— BEGIN —

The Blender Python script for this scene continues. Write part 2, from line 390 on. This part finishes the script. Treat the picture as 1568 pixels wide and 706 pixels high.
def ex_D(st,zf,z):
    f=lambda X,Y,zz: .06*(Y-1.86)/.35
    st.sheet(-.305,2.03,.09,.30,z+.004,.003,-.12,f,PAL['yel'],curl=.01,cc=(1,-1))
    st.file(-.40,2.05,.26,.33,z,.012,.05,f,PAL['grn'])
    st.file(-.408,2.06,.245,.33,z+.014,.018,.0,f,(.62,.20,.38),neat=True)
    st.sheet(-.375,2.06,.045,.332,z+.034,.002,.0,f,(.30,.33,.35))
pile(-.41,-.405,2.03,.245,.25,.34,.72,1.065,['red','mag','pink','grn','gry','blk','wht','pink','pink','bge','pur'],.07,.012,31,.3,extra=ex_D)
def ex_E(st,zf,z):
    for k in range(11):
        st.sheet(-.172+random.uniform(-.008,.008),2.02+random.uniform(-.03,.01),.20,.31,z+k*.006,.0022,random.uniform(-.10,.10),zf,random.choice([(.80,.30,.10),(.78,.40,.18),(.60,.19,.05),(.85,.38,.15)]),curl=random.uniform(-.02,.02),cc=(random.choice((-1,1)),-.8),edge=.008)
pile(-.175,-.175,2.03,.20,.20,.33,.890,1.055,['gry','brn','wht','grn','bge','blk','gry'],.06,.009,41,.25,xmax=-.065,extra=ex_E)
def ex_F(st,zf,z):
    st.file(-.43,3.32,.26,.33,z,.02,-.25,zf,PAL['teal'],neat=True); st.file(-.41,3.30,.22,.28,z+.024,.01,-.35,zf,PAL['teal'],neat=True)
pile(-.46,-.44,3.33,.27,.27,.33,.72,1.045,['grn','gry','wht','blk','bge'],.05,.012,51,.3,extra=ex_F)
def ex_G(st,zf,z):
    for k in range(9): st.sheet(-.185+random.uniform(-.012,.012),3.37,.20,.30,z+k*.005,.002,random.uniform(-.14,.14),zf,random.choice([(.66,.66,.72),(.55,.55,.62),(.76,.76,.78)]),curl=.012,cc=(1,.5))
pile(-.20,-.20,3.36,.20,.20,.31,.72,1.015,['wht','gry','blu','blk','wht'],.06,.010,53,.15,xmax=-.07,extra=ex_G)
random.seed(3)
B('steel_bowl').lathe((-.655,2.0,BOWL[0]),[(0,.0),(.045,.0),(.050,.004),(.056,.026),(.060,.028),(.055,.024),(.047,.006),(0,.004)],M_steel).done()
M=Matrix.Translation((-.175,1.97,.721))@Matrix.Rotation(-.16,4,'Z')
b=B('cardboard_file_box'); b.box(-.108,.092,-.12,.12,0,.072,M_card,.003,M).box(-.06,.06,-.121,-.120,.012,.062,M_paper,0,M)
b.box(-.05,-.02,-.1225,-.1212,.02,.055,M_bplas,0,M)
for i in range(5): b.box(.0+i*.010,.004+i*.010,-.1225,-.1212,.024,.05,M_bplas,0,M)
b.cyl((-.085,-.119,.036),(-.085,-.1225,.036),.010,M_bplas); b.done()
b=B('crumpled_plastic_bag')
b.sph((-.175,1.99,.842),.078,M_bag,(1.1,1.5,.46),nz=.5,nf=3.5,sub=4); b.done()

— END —

- Work to do: Extract the complete data, matching each line exactly.

- The solution:
The Blender Python script for this scene continues. Write part 2, from line 390 on. This part finishes the script. Treat the picture as 1568 pixels wide and 706 pixels high.
def ex_D(st,zf,z):
    f=lambda X,Y,zz: .06*(Y-1.86)/.35
    st.sheet(-.305,2.03,.09,.30,z+.004,.003,-.12,f,PAL['yel'],curl=.01,cc=(1,-1))
    st.file(-.40,2.05,.26,.33,z,.012,.05,f,PAL['grn'])
    st.file(-.408,2.06,.245,.33,z+.014,.018,.0,f,(.62,.20,.38),neat=True)
    st.sheet(-.375,2.06,.045,.332,z+.034,.002,.0,f,(.30,.33,.35))
pile(-.41,-.405,2.03,.245,.25,.34,.72,1.065,['red','mag','pink','grn','gry','blk','wht','pink','pink','bge','pur'],.07,.012,31,.3,extra=ex_D)
def ex_E(st,zf,z):
    for k in range(11):
        st.sheet(-.172+random.uniform(-.008,.008),2.02+random.uniform(-.03,.01),.20,.31,z+k*.006,.0022,random.uniform(-.10,.10),zf,random.choice([(.80,.30,.10),(.78,.40,.18),(.60,.19,.05),(.85,.38,.15)]),curl=random.uniform(-.02,.02),cc=(random.choice((-1,1)),-.8),edge=.008)
pile(-.175,-.175,2.03,.20,.20,.33,.890,1.055,['gry','brn','wht','grn','bge','blk','gry'],.06,.009,41,.25,xmax=-.065,extra=ex_E)
def ex_F(st,zf,z):
    st.file(-.43,3.32,.26,.33,z,.02,-.25,zf,PAL['teal'],neat=True); st.file(-.41,3.30,.22,.28,z+.024,.01,-.35,zf,PAL['teal'],neat=True)
pile(-.46,-.44,3.33,.27,.27,.33,.72,1.045,['grn','gry','wht','blk','bge'],.05,.012,51,.3,extra=ex_F)
def ex_G(st,zf,z):
    for k in range(9): st.sheet(-.185+random.uniform(-.012,.012),3.37,.20,.30,z+k*.005,.002,random.uniform(-.14,.14),zf,random.choice([(.66,.66,.72),(.55,.55,.62),(.76,.76,.78)]),curl=.012,cc=(1,.5))
pile(-.20,-.20,3.36,.20,.20,.31,.72,1.015,['wht','gry','blu','blk','wht'],.06,.010,53,.15,xmax=-.07,extra=ex_G)
random.seed(3)
B('steel_bowl').lathe((-.655,2.0,BOWL[0]),[(0,.0),(.045,.0),(.050,.004),(.056,.026),(.060,.028),(.055,.024),(.047,.006),(0,.004)],M_steel).done()
M=Matrix.Translation((-.175,1.97,.721))@Matrix.Rotation(-.16,4,'Z')
b=B('cardboard_file_box'); b.box(-.108,.092,-.12,.12,0,.072,M_card,.003,M).box(-.06,.06,-.121,-.120,.012,.062,M_paper,0,M)
b.box(-.05,-.02,-.1225,-.1212,.02,.055,M_bplas,0,M)
for i in range(5): b.box(.0+i*.010,.004+i*.010,-.1225,-.1212,.024,.05,M_bplas,0,M)
b.cyl((-.085,-.119,.036),(-.085,-.1225,.036),.010,M_bplas); b.done()
b=B('crumpled_plastic_bag')
b.sph((-.175,1.99,.842),.078,M_bag,(1.1,1.5,.46),nz=.5,nf=3.5,sub=4); b.done()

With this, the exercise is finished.